Le client étant recommandé par Maître ..., et cette dernière ayant garanti le concluant de s'occuper de lui faire parvenir ses honoraires, ce dernier a donc accompli toutes diligences utiles.
Malheureusement, Mr Z n'a pas obtenu gain de cause, ce qui l'a profondément contrarié.
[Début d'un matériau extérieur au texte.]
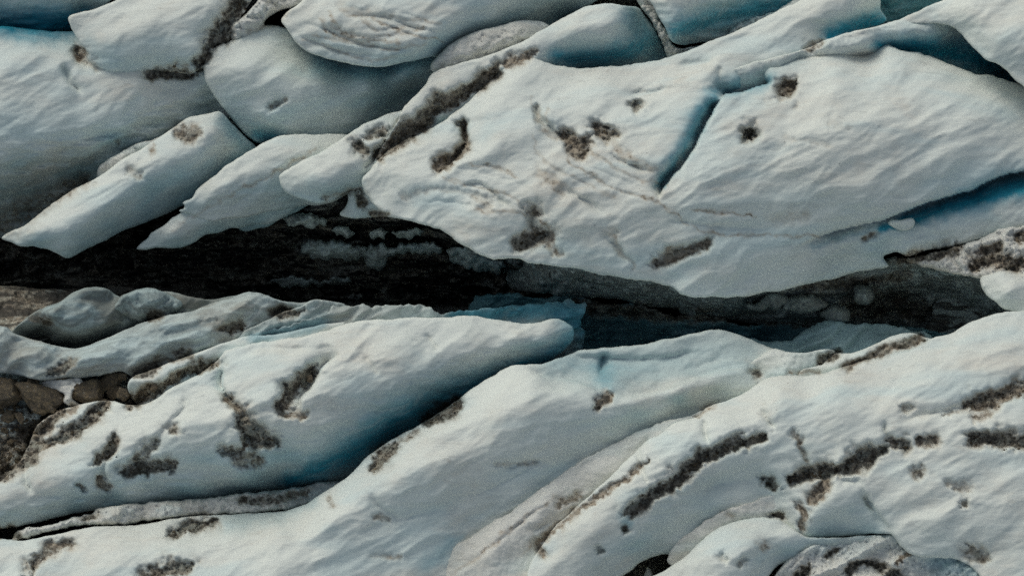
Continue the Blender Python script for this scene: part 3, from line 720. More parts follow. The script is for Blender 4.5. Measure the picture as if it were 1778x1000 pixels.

Il a donc décidé de ne pas régler Maître Y, malgré maintes relances de sa part (pièces n° 3 et 5).'
Que les relances visées dans ces écritures et produites sous les numéros 3 et 5, sont deux courriers recommandés adressés à Monsieur Olivier Z les 09 juin 2011 et 28 juin 2011 qui indiquent
- le premier ' Comme vous le savez, c'est moi qui ai été missionné par Maître Eve ... pour vous représenter dans la procédure qui vous opposait à la SARL COMM 1 (...) '
- le second ' (...) Vous ne pouvez ignorer que j'étais en charge de votre procédure par devant le Tribunal d'Instance de COLOMBES puisque mon nom est inscrit tant sur mes conclusions que sur le jugement qui a été rendu (...) ' ;
Attendu qu'il résulte expressément de ces diverses écritures qu'il n'y a pas eu de relation d'avocat à client au sens des articles 10 de la loi du 31 décembre 1971 et 174 et suivants du décret n° 91-1197 du 27 novembre 1991, entre Maître Ludovic Y et Monsieur Olivier Z, en sorte que la demande de fixation d'honoraires présentée par Maître Ludovic Y est irrecevable ;
Attendu qu'il n'est pas inéquitable de laisser chacune des parties supporter l'intégralité de ses frais non compris dans les dépens ;
Attendu que les dépens seront à la charge de la partie succombante.

PAR CES MOTIFS
Statuant publiquement, par ordonnance contradictoire, sur recours en matière de contestation d'honoraires,
Déclarons recevable le recours formé par Monsieur Olivier Z,
Rejetons la demande d'annulation de la décision du bâtonnier, présentée par Monsieur Olivier Z ;
Infirmant la décision n°110647 rendue le 12 octobre 2012 par le Bâtonnier de l'ordre des avocats au barreau de Nice et statuant à nouveau
Déclarons irrecevable la demande de fixation d'honoraires présentée par Maître Ludovic Y ;
Disons n'y avoir lieu à application de l'article 700 du code de procédure civile ; Condamnons Maître Ludovic Y aux dépens.
Ainsi prononcé par la mise à disposition de la présente décision au greffe de la cour d'appel d'Aix-en-Provence à la date indiquée ci-dessus dont les parties comparantes avaient été avisées à l'issue des débats.